I am a Patriot, I fight for free speech, and I respect the rights of every individual or any organization to no play the national anthem.  I don't agree with it, but they have that option.  But I will use my free speech to tell them how completely ludicrous and insane it is to think that you can replace the National Anthem with some other song of your choice.  It just doesn't work that way.  If you think the message of the country that you live in is too harsh don't play anything.  There is no need to disrespect the country, and anyone military or civilian that has given their life, in that way.   If you have never heard the complete Star-Spangled Banner I provided the verses below... ENJOY!!!

http://youtu.be/Kuv1Mt6kMOU

Oh, say can you see by the dawn's early light
What so proudly we hailed at the twilight's last gleaming?
Whose broad stripes and bright stars thru the perilous fight,
O'er the ramparts we watched were so gallantly streaming?
And the rocket's red glare, the bombs bursting in air,
Gave proof through the night that our flag was still there.
Oh, say does that star-spangled banner yet wave
O'er the land of the free and the home of the brave?

On the shore, dimly seen through the mists of the deep,
Where the foe's haughty host in dread silence reposes,
What is that which the breeze, o'er the towering steep,
As it fitfully blows, half conceals, half discloses?
Now it catches the gleam of the morning's first beam,
In full glory reflected now shines in the stream:
'Tis the star-spangled banner!
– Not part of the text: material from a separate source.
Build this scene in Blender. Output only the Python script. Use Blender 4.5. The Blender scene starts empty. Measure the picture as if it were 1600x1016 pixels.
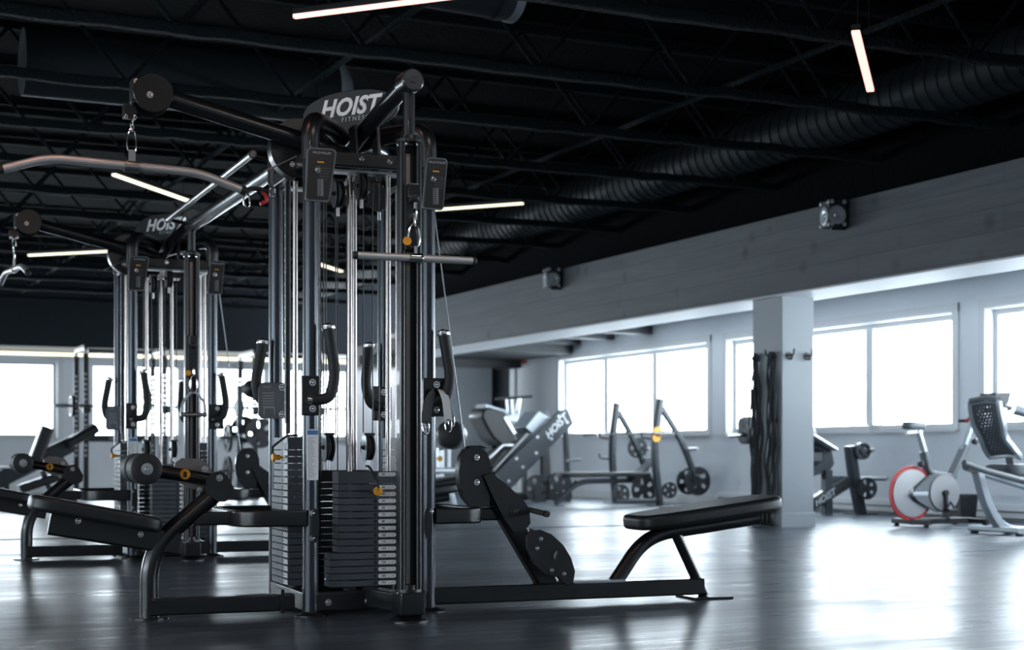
import bpy, bmesh, math, random
from mathutils import Vector, Matrix
random.seed(7)
PI = math.pi
SC = bpy.context.scene
COL = SC.collection

# ------------------------------------------------------------------ camera, world, exposure
EYE = 0.72                      # eye height
YAW = math.radians(-24.9)       # the room's walls stand 24.9 degrees off the view axis
FPX = 2400.0
cd = bpy.data.cameras.new('camera'); cam = bpy.data.objects.new('camera', cd); COL.objects.link(cam)
cam.location = (0, 0, EYE); cam.rotation_euler = (PI/2, 0, YAW)
cd.sensor_width = 36; cd.lens = FPX/1600*36; cd.shift_y = 200/1600
cd.clip_end = 200; cd.clip_start = .05
cd.dof.use_dof = True; cd.dof.focus_distance = 6.9; cd.dof.aperture_fstop = 2.8
SC.camera = cam
W = bpy.data.worlds.new('world'); SC.world = W; W.use_nodes = True
wb = W.node_tree.nodes['Background']
wb.inputs[0].default_value = (.83, .915, 1.0, 1); wb.inputs[1].default_value = 21.0
SC.view_settings.view_transform = 'Standard'; SC.view_settings.look = 'None'
SC.view_settings.gamma = 1; SC.view_settings.use_curve_mapping = False
SC.view_settings.exposure = 0.0
cy = SC.cycles
cy.max_bounces = 8; cy.diffuse_bounces = 5; cy.glossy_bounces = 4; cy.transmission_bounces = 4
cy.transparent_max_bounces = 12; cy.caustics_reflective = False; cy.caustics_refractive = False
cy.sample_clamp_indirect = 6; cy.use_denoising = True

# ------------------------------------------------------------------ materials
def mat(name, col, rough=.5, metal=0., emit=None, strength=0., spec=.5, bump=None, var=None, coat=0.):
    m = bpy.data.materials.new(name); m.use_nodes = True
    nt = m.node_tree; b = nt.nodes['Principled BSDF']
    b.inputs['Base Color'].default_value = (*col, 1); b.inputs['Roughness'].default_value = rough
    b.inputs['Metallic'].default_value = metal; b.inputs['Specular IOR Level'].default_value = spec
    b.inputs['Coat Weight'].default_value = coat
    if emit: b.inputs['Emission Color'].default_value = (*emit, 1); b.inputs['Emission Strength'].default_value = strength
    tc = None
    if bump or var:
        tc = nt.nodes.new('ShaderNodeTexCoord')
    if var:                                    # var = (scale, amount, stretch xyz)
        mp = nt.nodes.new('ShaderNodeMapping'); mp.inputs['Scale'].default_value = var[2]
        n = nt.nodes.new('ShaderNodeTexNoise'); n.inputs['Scale'].default_value = var[0]; n.inputs['Detail'].default_value = 6
        r = nt.nodes.new('ShaderNodeMapRange'); r.inputs[1].default_value = .3; r.inputs[2].default_value = .7
        r.inputs[3].default_value = 1-var[1]; r.inputs[4].default_value = 1+var[1]
        mx = nt.nodes.new('ShaderNodeMix'); mx.data_type = 'RGBA'; mx.blend_type = 'MULTIPLY'; mx.inputs[0].default_value = 1
        mx.inputs[6].default_value = (*col, 1)
        nt.links.new(tc.outputs['Object'], mp.inputs[0]); nt.links.new(mp.outputs[0], n.inputs['Vector'])
        nt.links.new(n.outputs[0], r.inputs[0]); nt.links.new(r.outputs[0], mx.inputs[7]); nt.links.new(mx.outputs[2], b.inputs['Base Color'])
    if bump:                                   # bump = (scale, strength, distance)
        n = nt.nodes.new('ShaderNodeTexNoise'); n.inputs['Scale'].default_value = bump[0]; n.inputs['Detail'].default_value = 4
        bp = nt.nodes.new('ShaderNodeBump'); bp.inputs['Strength'].default_value = bump[1]; bp.inputs['Distance'].default_value = bump[2]
        nt.links.new(tc.outputs['Object'], n.inputs['Vector']); nt.links.new(n.outputs[0], bp.inputs['Height']); nt.links.new(bp.outputs[0], b.inputs['Normal'])
    return m
BLACK = mat('black_powder_coat', (.0065, .0078, .0095), .30, .0, spec=.6, coat=.15)
GRAPH = mat('graphite_steel', (.055, .062, .072), .27, .75)
CHROME = mat('chrome', (.82, .80, .80), .13, 1.)
SATIN = mat('satin_steel', (.55, .55, .56), .32, 1.)
RUB = mat('black_rubber', (.014, .016, .018), .62)
UPH = mat('black_vinyl', (.012, .014, .017), .42, bump=(240, .12, .002))
PLATE = mat('weight_plate_grey', (.075, .088, .105), .5, .1)
IRON = mat('dark_iron', (.022, .025, .029), .45, .2)
WHITE = mat('white_label', (.86, .88, .90), .5)
PALEG = mat('pale_grey_print', (.42, .45, .48), .5)
DIMP = mat('dim_grey_print', (.10, .11, .12), .5)
ORANGE = mat('orange_plastic', (.85, .36, .02), .4)
ROD = mat('polished_guide_rod', (.50, .455, .44), .27, .92)
BARST = mat('brushed_bar_steel', (.62, .61, .61), .40, .65)
BRONZE = mat('brushed_grey_plate', (.30, .27, .26), .38, .9)
RED = mat('red_plastic', (.55, .03, .03), .4)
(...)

Oh long may it wave
O'er the land of the free and the home of the brave!

And where is that band who so vauntingly swore
That the havoc of war and the battle's confusion,
A home and a country should leave us no more!
Their blood has washed out their foul footsteps' pollution.
No refuge could save the hireling and slave
From the terror of flight, or the gloom of the grave:
And the star-spangled banner in triumph doth wave
O'er the land of the free and the home of the brave!

Oh! thus be it ever, when freemen shall stand
Between their loved home and the war's desolation!
Blest with victory and peace, may the heav'n rescued land
Praise the Power that hath made and preserved us a nation.
Then conquer we must, when our cause it is just,
And this be our motto: "In God is our trust."
And the star-spangled banner in triumph shall wave
O'er the land of the free and the home of the brave!